The committee structure has multiple ways for committees to monitor progress on their assigned activities. The committee charge helps to focus committee efforts on required activities. As they prepare reports, they assess their procedures and suggest improvements for the future.

As OPIC reviews reports, it assesses the value of the report’s information and suggests modifications that would make the information more meaningful in the future. The committee representatives who present the reports to OPIC take the suggestions back to the committee for consideration.

Planning Cycle Maintenance

The planning cycle is a comprehensive system that was designed to be a routine part of College operations.

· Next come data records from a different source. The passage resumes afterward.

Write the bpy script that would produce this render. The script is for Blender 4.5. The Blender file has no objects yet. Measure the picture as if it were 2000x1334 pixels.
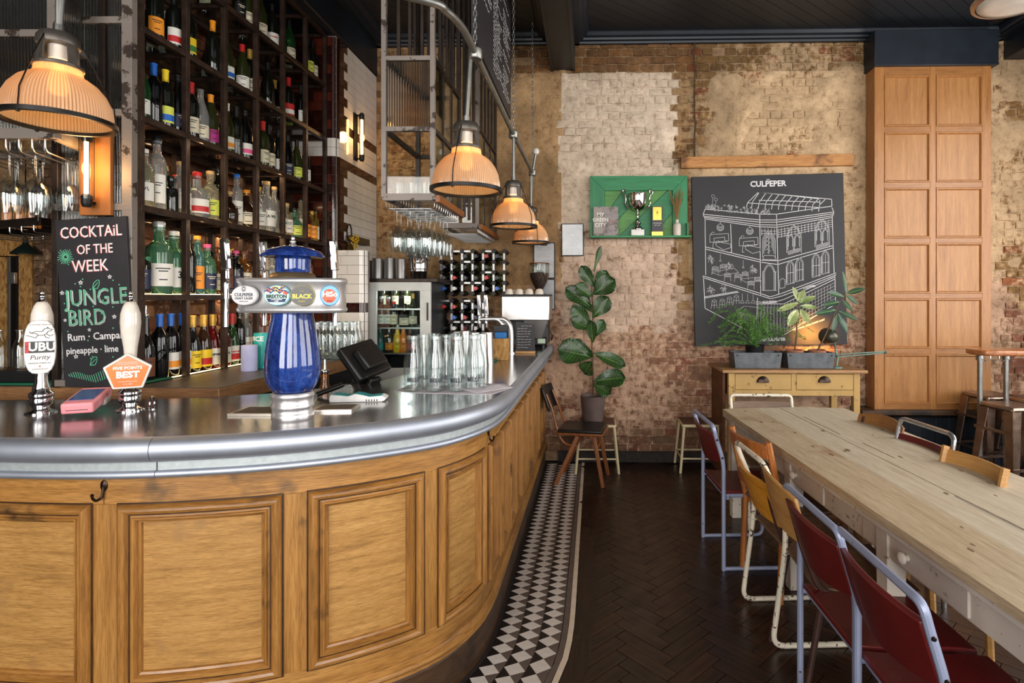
import bpy, bmesh, math, random
from mathutils import Vector, Matrix, noise
R = random.Random(7)
PI = math.pi
# ---------------------------------------------------------------- camera, world, lights
F, PX, PY, TH, CZ = 1100.0, 1123.0, 580.0, math.atan(27/1100.0), 1.6
CC, SS = math.cos(TH), math.sin(TH)
scene = bpy.context.scene
COL = scene.collection
cam = bpy.data.objects.new('camera', bpy.data.cameras.new('camera')); COL.objects.link(cam)
cam.location = (0, 0, CZ); cam.rotation_euler = (PI/2, 0, TH)
cam.data.sensor_width = 36; cam.data.lens = F/2000*36
cam.data.shift_x = (1000-PX)/2000; cam.data.shift_y = (PY-667)/2000
cam.data.clip_start = .05
scene.camera = cam
scene.view_settings.view_transform = 'Standard'; scene.view_settings.look = 'None'
scene.view_settings.gamma = 1; scene.view_settings.use_curve_mapping = False
scene.view_settings.exposure = 0.0
scene.cycles.use_denoising = True
scene.cycles.max_bounces = 10; scene.cycles.transparent_max_bounces = 24; scene.cycles.transmission_bounces = 10
scene.cycles.caustics_reflective = False; scene.cycles.caustics_refractive = False
scene.cycles.sample_clamp_indirect = 4
wd = bpy.data.worlds.new('world'); scene.world = wd; wd.use_nodes = True
wd.node_tree.nodes['Background'].inputs[0].default_value = (.80, .88, 1, 1)
wd.node_tree.nodes['Background'].inputs[1].default_value = 1.1
def area(name, loc, target, sx, sy, energy, col, spread=180):
    l = bpy.data.lights.new(name, 'AREA'); l.shape = 'RECTANGLE'; l.size = sx; l.size_y = sy
    l.energy = energy; l.color = col; l.spread = math.radians(spread)
    o = bpy.data.objects.new(name, l); COL.objects.link(o); o.location = loc
    d = Vector(target)-Vector(loc); o.rotation_euler = d.to_track_quat('-Z', 'Y').to_euler(); return o
DAY = (1, .955, .90)
# daylight through the tall pub windows: three behind the camera, two in the right-hand wall
for i, x in enumerate((-2.6, .3, 2.9)):
    area('window_daylight', (x, -2.95, 2.15), (x*.8, 5, 1.2), 2.0, 2.9, (190, 170, 120)[i], DAY)
for y in (.3, 3.3):
    area('window_daylight', (4.42, y, 2.2), (0, y+.6, 1.2), 2.2, 2.7, 105, DAY)
def point(name, loc, energy, col, r=.03):
    l = bpy.data.lights.new(name, 'POINT'); l.energy = energy; l.color = col; l.shadow_soft_size = r
    o = bpy.data.objects.new(name, l); COL.objects.link(o); o.location = loc; return o
WARM = (1, .56, .22)
# ---------------------------------------------------------------- pixel -> world (photo frame 2000x1334)
def cw(xc, zc, z=0.0): return Vector((xc*CC-zc*SS, xc*SS+zc*CC, z))
def ray(px, py):
    xc = (px-PX)/F; return Vector((xc*CC-SS, xc*SS+CC, -(py-PY)/F))
def at(px, py, Y): r = ray(px, py); return r*(Y/r.y)+Vector((0, 0, CZ))
def atz(px, py, z): r = ray(px, py); return r*((z-CZ)/r.z)+Vector((0, 0, CZ))
def atx(px, py, X): r = ray(px, py); return r*(X/r.x)+Vector((0, 0, CZ))
def proj(p):
    xc = p[0]*CC+p[1]*SS; zc = -p[0]*SS+p[1]*CC
    return PX+F*xc/zc, PY-F*(p[2]-CZ)/zc
def lin(c): return c/12.92 if c <= .04045 else ((c+.055)/1.055)**2.4
def C(r, g, b): return (lin(r/255), lin(g/255), lin(b/255), 1)
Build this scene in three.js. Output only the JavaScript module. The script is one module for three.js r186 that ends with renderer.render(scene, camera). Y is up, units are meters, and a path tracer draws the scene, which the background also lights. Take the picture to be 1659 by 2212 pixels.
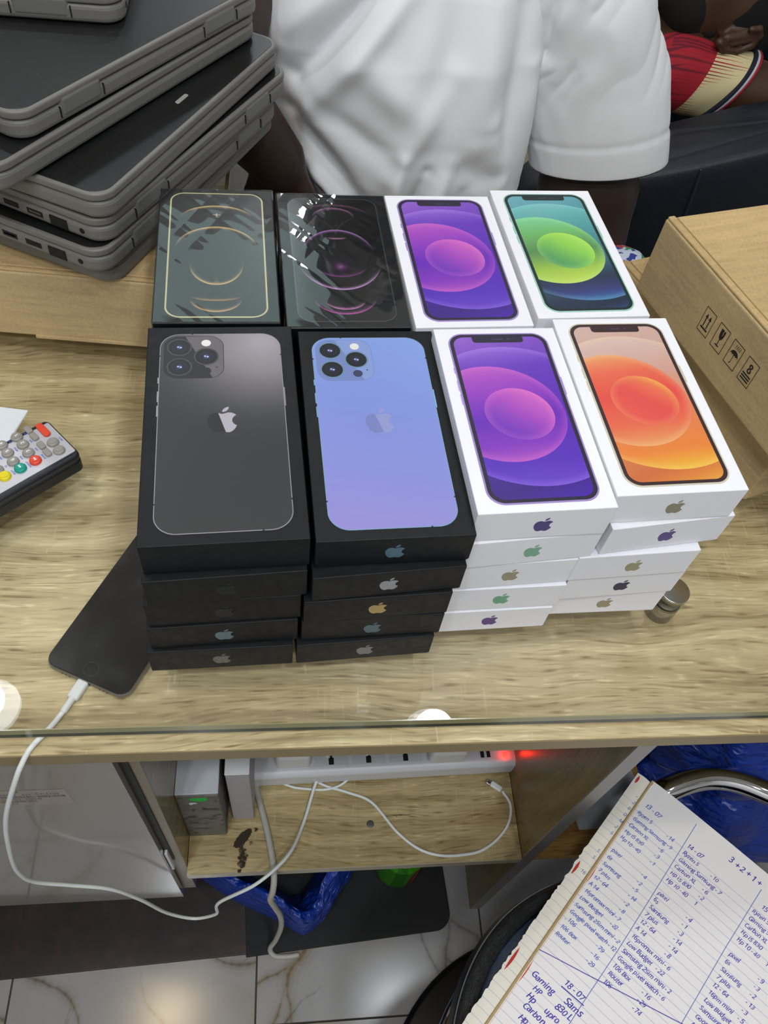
import * as THREE from 'three';
import { RoundedBoxGeometry } from 'three/addons/geometries/RoundedBoxGeometry.js';
import { mergeGeometries, mergeVertices } from 'three/addons/utils/BufferGeometryUtils.js';
import { MarchingCubes } from 'three/addons/objects/MarchingCubes.js';
import { RectAreaLightUniformsLib } from 'three/addons/lights/RectAreaLightUniformsLib.js';

// ---------------------------------------------------------------- camera, sky, light, exposure
// Working frame: millimetres, y = 0 on top of the counter glass (0.78 m above the floor), camera above x = z = 0.
const DESK = 780;
const P = (x, y, z) => new THREE.Vector3(x / 1000, (y + DESK) / 1000, z / 1000);
const scene = new THREE.Scene();
scene.background = new THREE.Color(0x05060a);
const camera = new THREE.PerspectiveCamera(65.2, 1659 / 2212, 0.02, 30);
camera.fov = 2 * Math.atan(1106 / 1729.5) * 180 / Math.PI;
{
  const m = new THREE.Matrix4().set(
    0.99190, -0.00777, -0.12675, 0, 0.10789, 0.57797, 0.80890, 0, 0.06697, -0.81602, 0.57413, 0, 0, 0, 0, 1);
  camera.quaternion.setFromRotationMatrix(m);
  camera.position.copy(P(0, 519, 0));
}
camera.setViewOffset(1659, 2212, -19.5, -4.7, 1659, 2212);
const renderer = new THREE.WebGLRenderer({ antialias: true });
renderer.toneMapping = THREE.LinearToneMapping;
renderer.toneMappingExposure = 0.9;
renderer.shadowMap.enabled = true;
RectAreaLightUniformsLib.init();
const CEIL = 1900;
// round downlights in the ceiling: [x, z, colour, strength]
const COLD = [0.90, 0.95, 1.0], WARM = [1.0, 0.80, 0.50];
const LAMPS = [
  [-900, -990, COLD, 50], [440, -862, COLD, 46], [-476, -270, WARM, 34], [450, -240, COLD, 34],
  [-420, 380, COLD, 84], [430, 380, COLD, 84], [-420, 1090, COLD, 72], [430, 1090, COLD, 72], [-700, -2000, COLD, 45], [650, -2000, COLD, 24], [110, -3060, COLD, 80],
];

// ---------------------------------------------------------------- helpers
let seed = 7;
const rnd = () => { seed = (seed + 0x6d2b79f5) | 0; let t = Math.imul(seed ^ (seed >>> 15), 1 | seed); t = (t + Math.imul(t ^ (t >>> 7), 61 | t)) ^ t; return ((t ^ (t >>> 14)) >>> 0) / 4294967296; };
const D2R = Math.PI / 180;
const lerp = (a, b, t) => a + (b - a) * t, clamp = (x, a, b) => Math.min(b, Math.max(a, x)), sstep = (a, b, x) => { const t = clamp((x - a) / (b - a), 0, 1); return t * t * (3 - 2 * t); };
const hash = (x, y, s) => { let h = Math.imul(x | 0, 374761393) + Math.imul(y | 0, 668265263) + Math.imul(s | 0, 974634777); h = Math.imul(h ^ (h >>> 13), 1274126177); return ((h ^ (h >>> 16)) >>> 0) / 4294967296; };
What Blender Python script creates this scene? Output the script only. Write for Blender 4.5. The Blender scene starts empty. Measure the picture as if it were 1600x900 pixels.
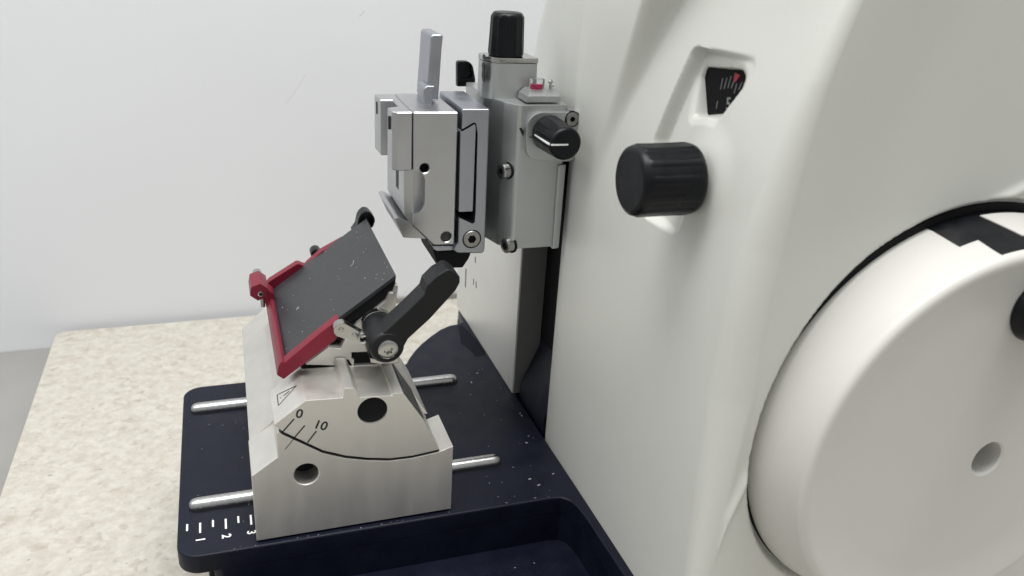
import bpy, bmesh, math, random
from mathutils import Vector, Matrix
random.seed(4)
S = 0.001                                   # everything below is written in millimetres
scene = bpy.context.scene
col = scene.collection
PI = math.pi

# ------------------------------------------------------------------ materials
def mat(name, base, rough=0.5, metal=0.0, noise=0.0, nscale=200.0, bump=0.0, bscale=800.0, rvar=0.0, spec=0.5, coat=0.0, stretch=None):
    m = bpy.data.materials.new(name); m.use_nodes = True
    nt = m.node_tree; b = nt.nodes['Principled BSDF']
    b.inputs['Base Color'].default_value = (*base, 1); b.inputs['Roughness'].default_value = rough
    b.inputs['Metallic'].default_value = metal; b.inputs['Specular IOR Level'].default_value = spec
    b.inputs['Coat Weight'].default_value = coat
    tc = nt.nodes.new('ShaderNodeTexCoord')
    src = tc.outputs['Object']
    if stretch:
        mp = nt.nodes.new('ShaderNodeMapping'); mp.inputs['Scale'].default_value = stretch
        nt.links.new(src, mp.inputs['Vector']); src = mp.outputs['Vector']
    if noise or rvar:
        n = nt.nodes.new('ShaderNodeTexNoise'); n.inputs['Scale'].default_value = nscale; n.inputs['Detail'].default_value = 5
        nt.links.new(src, n.inputs['Vector'])
    if noise:
        r = nt.nodes.new('ShaderNodeValToRGB')
        r.color_ramp.elements[0].position = .3; r.color_ramp.elements[1].position = .7
        r.color_ramp.elements[0].color = (*[c*(1-noise) for c in base], 1); r.color_ramp.elements[1].color = (*[min(1, c*(1+noise)) for c in base], 1)
        nt.links.new(n.outputs['Fac'], r.inputs['Fac']); nt.links.new(r.outputs['Color'], b.inputs['Base Color'])
    if rvar:
        q = nt.nodes.new('ShaderNodeMapRange'); q.inputs['To Min'].default_value = max(0.03, rough-rvar); q.inputs['To Max'].default_value = rough+rvar
        q.inputs['From Min'].default_value = .3; q.inputs['From Max'].default_value = .7
        nt.links.new(n.outputs['Fac'], q.inputs['Value']); nt.links.new(q.outputs['Result'], b.inputs['Roughness'])
    if bump:
        n2 = nt.nodes.new('ShaderNodeTexNoise'); n2.inputs['Scale'].default_value = bscale; n2.inputs['Detail'].default_value = 3
        nt.links.new(src, n2.inputs['Vector'])
        bp_ = nt.nodes.new('ShaderNodeBump'); bp_.inputs['Strength'].default_value = bump; bp_.inputs['Distance'].default_value = 0.0004
        nt.links.new(n2.outputs['Fac'], bp_.inputs['Height']); nt.links.new(bp_.outputs['Normal'], b.inputs['Normal'])
    return m

M = {}
M['block'] = mat('satin_nickel', (.70,.685,.65), .45, .90, noise=.03, nscale=60, bump=.06, bscale=1500, rvar=.03, stretch=(3, 3, .5))
M['alu'] = mat('anodised_aluminium', (.48,.49,.50), .34, 1, noise=.03, nscale=80, bump=.06, bscale=1800, rvar=.05)
M['alublue'] = mat('cool_aluminium', (.37,.39,.43), .36, 1, noise=.03, nscale=80, bump=.05, bscale=1800, rvar=.05)
M['steel'] = mat('polished_steel', (.44,.435,.42), .24, 1, noise=.05, nscale=150, rvar=.08)
M['head'] = mat('satin_head_casting', (.44,.46,.455), .38, .86, noise=.03, nscale=80, bump=.06, bscale=1800, rvar=.04)
M['screw'] = mat('dark_steel_screw', (.30,.30,.29), .30, 1, noise=.05, nscale=150, rvar=.06)
M['rod'] = mat('ground_steel_rod', (.46,.46,.46), .25, 1, noise=.05, nscale=120, rvar=.03, stretch=(6, 1, 1))
M['slide'] = mat('silver_lacquer', (.66,.66,.635), .42, .3, noise=.02, nscale=40, bump=.04, bscale=1500)
M['navy'] = mat('navy_powder_coat', (.0030,.0045,.0128), .46, 0, noise=.2, nscale=90, bump=.28, bscale=2600, rvar=.08, spec=.24)
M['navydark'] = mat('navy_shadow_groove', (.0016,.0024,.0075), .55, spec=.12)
M['white'] = mat('white_housing_lacquer', (.575,.583,.55), .33, 0, noise=.012, nscale=25, bump=.03, bscale=1300, rvar=.04)
M['wheel'] = mat('white_wheel_lacquer', (.55,.543,.515), .42, 0, noise=.015, nscale=25, bump=.05, bscale=1500, rvar=.04)
M['black'] = mat('black_plastic', (.003,.0035,.0052), .34, 0, noise=.2, nscale=200, bump=.10, bscale=2500, rvar=.08, spec=.22)
M['blackmatte'] = mat('matte_black', (.006,.006,.007), .7, 0, spec=.2)
M['lever'] = mat('black_nylon', (.0046,.0051,.0064), .46, 0, noise=.2, nscale=200, bump=.22, bscale=3000, rvar=.06, spec=.32)
M['red'] = mat('red_anodised', (.20,.012,.030), .40, .42, noise=.08, nscale=120, bump=.05, bscale=2200, rvar=.05)
M['plate'] = mat('dark_grey_coated_plate', (.034,.037,.041), .46, .25, noise=.12, nscale=70, bump=.12, bscale=2500, rvar=.07)
M['ink'] = mat('black_engraving', (.01,.01,.01), .6)
M['print'] = mat('white_print', (.72,.72,.72), .6)
M['dial'] = mat('dial_black', (.004,.004,.005), .55, spec=.12)
M['dialred'] = mat('dial_red', (.30,.014,.035), .4)
M['dialprint'] = mat('dial_print', (.20,.205,.21), .5)
M['liquid'] = mat('red_vial_liquid', (.36,.012,.07), .2)
M['wax'] = mat('paraffin_flake', (.36,.36,.35), .5)
M['sidegrey'] = mat('grey_side_cover', (.15,.15,.147), .5, 0, noise=.05, nscale=60)
M['darkgrey'] = mat('dark_grey_screw_reflection', (.036,.037,.038), .5, 0, noise=.05, nscale=60)
M['wallm'] = mat('white_wall_paint', (.70,.715,.735), .75, 0, noise=.018, nscale=6, bump=.05, bscale=400)
M['scuffm'] = mat('wall_scuff', (.60,.60,.61), .8)
M['bench'] = mat('grey_bench', (.25,.245,.235), .6, 0, noise=.06, nscale=14)
g = bpy.data.materials.new('vial_glass'); g.use_nodes = True
gb = g.node_tree.nodes['Principled BSDF']; gb.inputs['Base Color'].default_value = (.92,.94,.94,1); gb.inputs['Roughness'].default_value = .05
gb.inputs['Transmission Weight'].default_value = 1.0; gb.inputs['IOR'].default_value = 1.2
M['glass'] = g
# speckled laminate
t = bpy.data.materials.new('speckled_laminate'); t.use_nodes = True; nt = t.node_tree; b = nt.nodes['Principled BSDF']
tc = nt.nodes.new('ShaderNodeTexCoord')
warp = nt.nodes.new('ShaderNodeTexNoise'); warp.inputs['Scale'].default_value = 150; warp.inputs['Detail'].default_value = 2
nt.links.new(tc.outputs['Object'], warp.inputs['Vector'])
mx = nt.nodes.new('ShaderNodeMix'); mx.data_type = 'VECTOR'; mx.inputs['Factor'].default_value = .009
nt.links.new(tc.outputs['Object'], mx.inputs[4]); nt.links.new(warp.outputs['Color'], mx.inputs[5])
v1 = nt.nodes.new('ShaderNodeTexVoronoi'); v1.inputs['Scale'].default_value = 240; nt.links.new(mx.outputs[1], v1.inputs['Vector'])
bw = nt.nodes.new('ShaderNodeSeparateColor'); nt.links.new(v1.outputs['Color'], bw.inputs[0])
r1 = nt.nodes.new('ShaderNodeValToRGB'); cr = r1.color_ramp; cr.interpolation = 'LINEAR'
cr.elements[0].position = 0; cr.elements[0].color = (.335,.30,.25,1); cr.elements[1].position = 1; cr.elements[1].color = (.50,.485,.44,1)
e = cr.elements.new(.12); e.color = (.42,.40,.355,1); e = cr.elements.new(.6); e.color = (.475,.45,.40,1)
nt.links.new(bw.outputs[0], r1.inputs['Fac'])
v2 = nt.nodes.new('ShaderNodeTexNoise'); v2.inputs['Scale'].default_value = 170; v2.inputs['Detail'].default_value = 6; v2.inputs['Roughness'].default_value = .65
nt.links.new(tc.outputs['Object'], v2.inputs['Vector'])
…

Some of the planning activities are done once every three years, while other activities are done annually.

Once every three years, major planning occurs at which time the mission, vision, and strategic goals and objectives are revisited and revised as appropriate. New directions and new goals are established. Other activities are scheduled annually and assure that the planning process continues as a routine part of the College. The Strategic Planning Procedures Manual was developed as a guide for both three-year and annual activities. (See Appendix M.)

Several key elements were designed into the system to achieve easy maintenance:

  • Defined committee responsibilities and timelines for task completion. Committee members understand their responsibilities, the deadlines for completing their work, and how their work contributes to the larger system.
  • Recognition of the interrelatedness of all of the College’s activities. This system coordinates and sequences task completion.
  • Continuity of committee members. Every committee has a chair and some have co-chairs, along with a clearly identified list of members. Many of the committee members are identified by position title, while others are by the type of position. This structure easily accommodates rotation of staff on committees while also maintaining a continuity of members. This capability minimizes the chance that any committee will face a major disruptive membership turnover.